2025年10月21日(火)18時54分

 10月21日、欧州中央銀行(ECB)のチーフエコノミストであるレーン専務理事(写真)は、米ドル資金の調達難が起きた場合、ユーロ圏の銀行は実体経済への貸し出し抑制を迫られる可能性があると指摘した。2019年撮影(2023年 ロイター/Gary He)

[フランクフルト 21日 ロイター] - 欧州中央銀行(ECB)のチーフエコノミストであるレーン専務理事は21日、米ドル資金の調達難が起きた場合、ユーロ圏の銀行は実体経済への貸し出し抑制を迫られる可能性があると指摘した。

理事は「多額の米ドル建てオフバランス(簿外)エクスポージャーと不安定な資金調達の組み合わせは、ネットのエクスポージャーが突如変化する可能性が否定できないことを意味する」と指摘。

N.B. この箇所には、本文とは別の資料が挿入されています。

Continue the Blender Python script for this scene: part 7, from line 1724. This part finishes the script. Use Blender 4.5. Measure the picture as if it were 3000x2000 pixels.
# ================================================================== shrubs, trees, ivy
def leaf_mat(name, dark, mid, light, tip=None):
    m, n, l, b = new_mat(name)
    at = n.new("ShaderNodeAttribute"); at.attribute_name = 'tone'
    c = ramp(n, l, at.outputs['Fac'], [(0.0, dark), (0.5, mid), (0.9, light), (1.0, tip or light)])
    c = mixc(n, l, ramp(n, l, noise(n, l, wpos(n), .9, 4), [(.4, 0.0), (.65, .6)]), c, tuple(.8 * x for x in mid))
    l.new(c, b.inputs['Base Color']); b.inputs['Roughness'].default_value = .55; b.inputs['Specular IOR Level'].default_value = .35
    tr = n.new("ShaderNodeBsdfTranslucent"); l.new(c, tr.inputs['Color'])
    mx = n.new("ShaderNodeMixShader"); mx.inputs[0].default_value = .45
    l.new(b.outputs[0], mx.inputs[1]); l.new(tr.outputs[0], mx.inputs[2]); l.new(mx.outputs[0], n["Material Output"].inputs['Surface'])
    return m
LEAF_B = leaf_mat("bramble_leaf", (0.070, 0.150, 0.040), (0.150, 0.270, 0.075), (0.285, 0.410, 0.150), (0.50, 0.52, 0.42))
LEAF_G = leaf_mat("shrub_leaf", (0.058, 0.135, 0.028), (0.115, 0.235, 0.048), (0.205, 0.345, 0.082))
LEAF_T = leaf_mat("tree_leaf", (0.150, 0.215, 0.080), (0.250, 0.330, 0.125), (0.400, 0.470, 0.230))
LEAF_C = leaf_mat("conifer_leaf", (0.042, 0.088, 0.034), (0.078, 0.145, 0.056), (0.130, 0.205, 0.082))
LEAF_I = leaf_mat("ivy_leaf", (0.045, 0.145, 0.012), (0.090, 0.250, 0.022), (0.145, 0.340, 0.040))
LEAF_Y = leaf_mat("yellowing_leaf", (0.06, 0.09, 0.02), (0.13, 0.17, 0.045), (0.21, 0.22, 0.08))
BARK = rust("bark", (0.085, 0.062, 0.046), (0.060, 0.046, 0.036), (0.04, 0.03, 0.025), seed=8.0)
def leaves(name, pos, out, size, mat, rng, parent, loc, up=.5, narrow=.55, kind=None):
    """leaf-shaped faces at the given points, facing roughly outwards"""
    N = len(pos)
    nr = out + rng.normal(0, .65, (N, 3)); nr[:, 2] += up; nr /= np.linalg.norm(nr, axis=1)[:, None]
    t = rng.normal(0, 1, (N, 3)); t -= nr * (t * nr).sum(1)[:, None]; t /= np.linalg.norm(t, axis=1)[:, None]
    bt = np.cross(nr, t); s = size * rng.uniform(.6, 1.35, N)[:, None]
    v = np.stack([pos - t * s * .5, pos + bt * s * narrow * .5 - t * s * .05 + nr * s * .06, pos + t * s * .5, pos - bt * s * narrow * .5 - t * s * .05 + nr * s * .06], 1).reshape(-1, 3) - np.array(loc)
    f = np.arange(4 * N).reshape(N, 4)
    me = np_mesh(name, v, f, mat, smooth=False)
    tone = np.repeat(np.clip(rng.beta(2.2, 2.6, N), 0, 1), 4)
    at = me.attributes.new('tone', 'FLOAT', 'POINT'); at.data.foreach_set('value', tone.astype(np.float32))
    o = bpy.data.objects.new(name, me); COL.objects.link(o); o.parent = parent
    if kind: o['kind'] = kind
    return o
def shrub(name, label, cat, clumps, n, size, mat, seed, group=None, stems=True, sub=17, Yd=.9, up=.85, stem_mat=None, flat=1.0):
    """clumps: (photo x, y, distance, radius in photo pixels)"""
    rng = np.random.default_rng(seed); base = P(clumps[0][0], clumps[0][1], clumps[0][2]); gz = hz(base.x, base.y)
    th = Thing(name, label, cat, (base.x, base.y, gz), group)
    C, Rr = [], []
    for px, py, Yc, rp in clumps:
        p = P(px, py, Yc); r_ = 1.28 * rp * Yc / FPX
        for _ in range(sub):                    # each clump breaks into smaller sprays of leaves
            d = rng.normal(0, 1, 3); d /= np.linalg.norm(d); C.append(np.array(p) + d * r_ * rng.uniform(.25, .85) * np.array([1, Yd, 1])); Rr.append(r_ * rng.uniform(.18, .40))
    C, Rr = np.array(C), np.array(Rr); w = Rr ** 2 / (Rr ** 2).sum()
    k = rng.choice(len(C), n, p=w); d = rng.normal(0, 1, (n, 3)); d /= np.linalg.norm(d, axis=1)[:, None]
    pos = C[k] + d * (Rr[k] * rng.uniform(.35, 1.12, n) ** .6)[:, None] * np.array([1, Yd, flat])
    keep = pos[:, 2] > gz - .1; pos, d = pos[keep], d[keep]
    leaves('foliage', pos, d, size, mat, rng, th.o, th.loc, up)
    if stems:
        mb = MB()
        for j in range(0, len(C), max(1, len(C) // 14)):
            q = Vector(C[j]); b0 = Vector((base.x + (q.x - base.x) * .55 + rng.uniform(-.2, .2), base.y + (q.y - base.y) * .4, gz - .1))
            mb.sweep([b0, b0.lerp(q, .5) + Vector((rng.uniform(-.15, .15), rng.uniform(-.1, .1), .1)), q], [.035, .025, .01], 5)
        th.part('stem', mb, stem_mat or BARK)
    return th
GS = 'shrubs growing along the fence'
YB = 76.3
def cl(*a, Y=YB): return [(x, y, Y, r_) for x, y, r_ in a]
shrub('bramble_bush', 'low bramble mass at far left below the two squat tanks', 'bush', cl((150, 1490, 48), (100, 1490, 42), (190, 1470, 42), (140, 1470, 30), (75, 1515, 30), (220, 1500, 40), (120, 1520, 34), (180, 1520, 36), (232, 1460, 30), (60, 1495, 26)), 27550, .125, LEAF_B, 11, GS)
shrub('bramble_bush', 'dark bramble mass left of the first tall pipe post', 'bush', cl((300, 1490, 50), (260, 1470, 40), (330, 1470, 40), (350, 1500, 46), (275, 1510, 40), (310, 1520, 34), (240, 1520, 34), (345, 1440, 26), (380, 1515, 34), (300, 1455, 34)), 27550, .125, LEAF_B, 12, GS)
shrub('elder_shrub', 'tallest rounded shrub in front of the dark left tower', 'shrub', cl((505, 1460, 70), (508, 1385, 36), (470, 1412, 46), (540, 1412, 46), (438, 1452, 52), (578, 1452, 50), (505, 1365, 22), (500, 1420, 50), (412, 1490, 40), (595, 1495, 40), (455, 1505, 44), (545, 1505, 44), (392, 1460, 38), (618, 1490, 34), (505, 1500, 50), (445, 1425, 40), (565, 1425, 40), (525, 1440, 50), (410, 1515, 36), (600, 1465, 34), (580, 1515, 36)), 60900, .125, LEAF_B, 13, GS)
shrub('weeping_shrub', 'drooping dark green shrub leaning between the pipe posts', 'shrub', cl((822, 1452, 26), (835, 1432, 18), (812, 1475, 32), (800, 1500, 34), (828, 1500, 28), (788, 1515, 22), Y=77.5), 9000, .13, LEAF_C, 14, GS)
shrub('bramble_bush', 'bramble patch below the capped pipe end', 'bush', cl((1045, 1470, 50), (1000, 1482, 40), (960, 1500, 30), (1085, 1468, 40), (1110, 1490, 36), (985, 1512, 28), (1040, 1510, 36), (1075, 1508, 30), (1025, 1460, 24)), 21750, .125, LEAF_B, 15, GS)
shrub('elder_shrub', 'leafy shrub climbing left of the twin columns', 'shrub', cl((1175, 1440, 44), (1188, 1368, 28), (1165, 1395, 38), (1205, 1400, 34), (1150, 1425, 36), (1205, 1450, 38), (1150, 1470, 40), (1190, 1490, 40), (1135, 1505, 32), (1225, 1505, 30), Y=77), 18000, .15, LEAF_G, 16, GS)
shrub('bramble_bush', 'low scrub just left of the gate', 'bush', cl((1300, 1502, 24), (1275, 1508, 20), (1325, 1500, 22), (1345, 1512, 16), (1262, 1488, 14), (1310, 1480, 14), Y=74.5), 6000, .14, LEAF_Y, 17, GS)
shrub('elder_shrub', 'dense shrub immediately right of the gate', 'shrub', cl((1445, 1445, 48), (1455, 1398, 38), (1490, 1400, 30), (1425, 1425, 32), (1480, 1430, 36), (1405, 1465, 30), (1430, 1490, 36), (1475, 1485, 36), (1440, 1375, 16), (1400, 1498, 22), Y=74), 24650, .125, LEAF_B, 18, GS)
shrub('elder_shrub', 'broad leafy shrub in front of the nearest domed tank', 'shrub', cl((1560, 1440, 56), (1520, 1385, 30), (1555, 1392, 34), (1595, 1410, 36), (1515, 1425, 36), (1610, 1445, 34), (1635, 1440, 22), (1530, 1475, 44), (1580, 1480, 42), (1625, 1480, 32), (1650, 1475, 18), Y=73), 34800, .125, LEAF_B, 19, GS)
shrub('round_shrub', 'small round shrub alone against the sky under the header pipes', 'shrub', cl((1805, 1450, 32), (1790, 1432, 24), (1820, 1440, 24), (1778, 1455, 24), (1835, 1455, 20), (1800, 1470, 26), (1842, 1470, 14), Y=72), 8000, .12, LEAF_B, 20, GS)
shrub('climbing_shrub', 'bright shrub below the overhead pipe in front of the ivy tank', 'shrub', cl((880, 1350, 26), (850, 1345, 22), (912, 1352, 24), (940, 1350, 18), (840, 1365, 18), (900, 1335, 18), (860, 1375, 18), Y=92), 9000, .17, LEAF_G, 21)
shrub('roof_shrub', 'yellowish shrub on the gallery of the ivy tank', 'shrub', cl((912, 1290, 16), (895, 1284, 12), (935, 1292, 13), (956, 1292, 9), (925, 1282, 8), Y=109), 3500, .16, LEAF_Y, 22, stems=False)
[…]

「このようなリスク事象が発生する可能性が高まれば、銀行のバランスシート(貸借対照表)の両側が圧迫され、実体経済への貸し出しのようなオンバランスシートのエクスポージャーに下方圧力がかかる可能性がある」と述べた。

レーン氏は、ユーロ圏の銀行が米ドル建て現金バッファーを積み上げており、2021年末に85%程度だった流動性カバレッジ比率(LCR)は現在110%を大きく上回っていると指摘。LCRが100%超えると、銀行がストレス期間30日の純現金流出をカバーするのに十分な品質の高い売却が容易な資産を保有していることを意味する。

「米ドル建てLCR引き上げでユーロ圏の銀行は近年、進展を見せており、4月初めに為替変動がピークに達したときでも、大きな流動性逼迫はなかった。ただし今年残りの期間の流動性管理の計算法を変えた可能性もある」と語った。